Considering its cost price, the sound quality of the AT2020V is simply phenomenal. Despite the smaller diaphragm of the AT2020V’s capsule, the microphone delivers a full sound with a surprising (but not overwhelming) amount of bass, while the warmth of the lower midrange lends itself perfectly for those looking to lay down instantly impressive vocal tracks without fussing too much over EQs.


Similarly, Audio-Technica’s champion microphone does a mighty job when placed up to a dreadnaught acoustic, and requires minimal tweaking in order to achieve a workable tone for crisp-sounding demo tracks. The microphone’s high maximum SPL of 144dB also makes it extremely versatile when used with a range of vocal styles, particularly those looking to get nice and loud when tracking in their bedroom studio.


Another drawcard for the AT2020V is its focused sound, with the cardioid polar pattern of the microphone minimising unwanted sonic artefacts from the sides and behind of the unit to improve the isolation of your instrument or voice. It’s all too common for entry-level microphones to possess too much presence or colour, creating drastically different performances when used with varying singers or sound sources, and as such, I was pleasantly surprised to find the AT2020V stand up on its own when put to the test on a range of voices and instruments. As an aside, the AT2020V makes for a sublime microphone for spoken word vocal performances, and the subtle sweet spot between 5kHz and 15kHz makes for a delightful ASMR microphone.

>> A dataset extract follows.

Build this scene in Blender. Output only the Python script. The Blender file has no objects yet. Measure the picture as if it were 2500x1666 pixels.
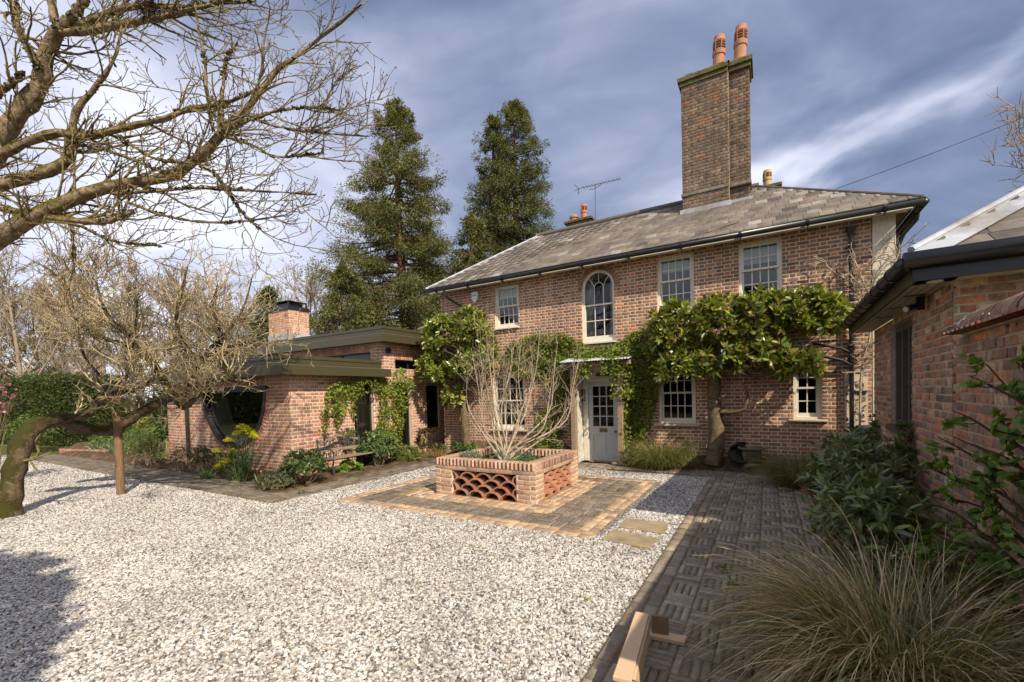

Perhaps most appealing about Audio-Technica’s limited AT2020 Vision Edition is the inclusion of a new shock mount, a thoughtful inclusion that makes the experience of recording with the microphone all the more satisfying. It fits nice and snug around the AT2020V, and helps to eradicate those pesky floor or handling vibrations you often pick up when recording to help create ultra-clean tracks. Another common trope of these beginner microphones is for the accompanying shock mount to be a totally flimsy and superfluous accessory, which makes the rugged build and performance of this particular Audio-Technica shock mount all the more impressive. 


Reflecting the microphone’s dominance in the amateur recording and content creation sector, the AT2020V is available in both XLR and USB variants, which shows just how far the market has come in recent years. Long gone are the days of harsh-sounding, noisy USB microphones and crummy XLR condensers, and with the AT2020V, Audio-Technica prove once again that they’ve got their finger on the pulse of what customers are seeking in an entry-level microphone.


The new sliver finish works a treat and helps add a decidedly professional aesthetic to the AT2020V – particularly when paired with the shock mount – and the crystalline audio quality across varying sound sources really just speaks for itself. For this price bracket, you’d be hard pressed to find anything that’s going to top the Audio Technica AT2020V: two big thumbs up.